Accelerated Entropic Path Sampling with a Bidirectional Generative Adversarial Network

The role of entropy in mediating the dynamic outcomes of chemical reactions remains largely unknown. To evaluate the change of entropy along post-transition state paths, we have previously developed entropic path sampling that computes configurational entropy from an ensemble of reaction trajectories. However, one major caveat of this approach lies in its high computational demand: about 2000 trajectories are needed to converge the computation of an entropic profile. Here, by leveraging a deep generative model, we developed an accelerated entropic path sampling approach that evaluates entropic profiles using merely a few hundred reaction dynamic trajectories.

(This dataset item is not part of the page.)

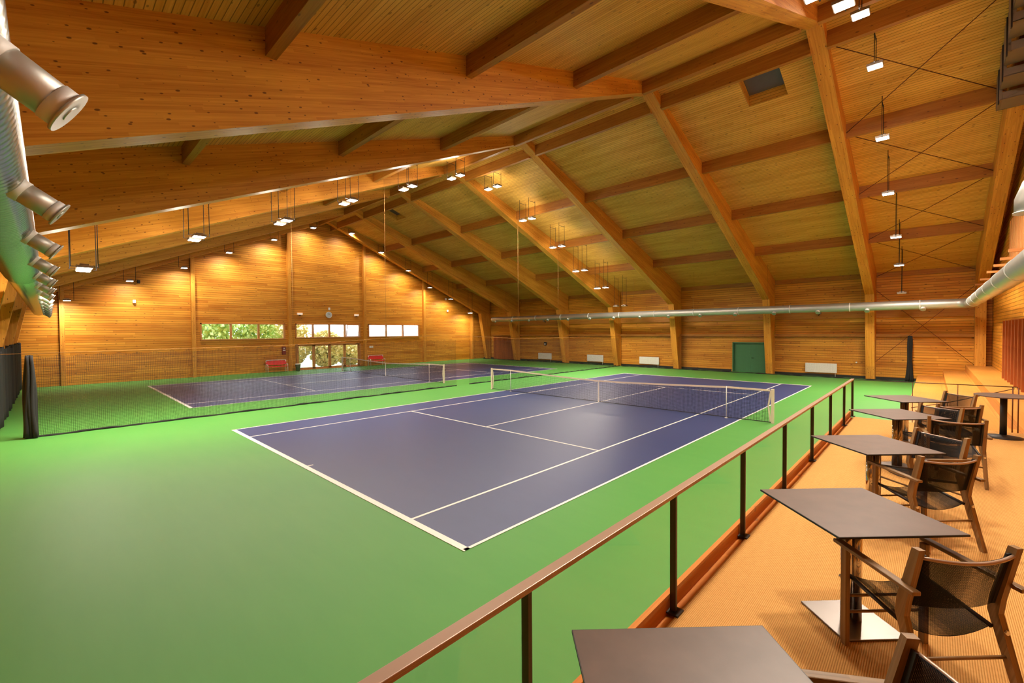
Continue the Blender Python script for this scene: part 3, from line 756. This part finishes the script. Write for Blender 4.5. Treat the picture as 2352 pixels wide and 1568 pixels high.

The new method, called bidirectional generative adversarial network-entropic path sampling, can enhance the estimation of probability density functions of molecular configurations by generating pseudo-molecular configurations that are statistically indistinguishable from the true data. The method was established using cyclopentadiene dimerization, in which we reproduced the reference entropic profiles (derived from 2480 trajectories) using merely 124 trajectories. The method was further benchmarked using three reactions with symmetric post-transition-state bifurcation, including endo-butadiene dimerization, 5-fluoro-1,3-cyclopentadiene dimerization, and 5-methyl-1,3-cyclopentadiene dimerization. The results indicate the existence of a hidden entropic intermediate, which is a dynamic species that binds to a local entropic maximum where no free energy minimum is formed.

Automated summary

The study focuses on understanding the role of entropy in chemical reactions and developing a more efficient method for computing entropic profiles. The authors utilized a deep generative model to accelerate the computation of entropy along reaction trajectories. The new approach, called bidirectional generative adversarial network-entropic path sampling, successfully reproduced reference entropic profiles using significantly fewer trajectories. The method was further validated with three reactions, revealing the presence of a hidden entropic intermediate.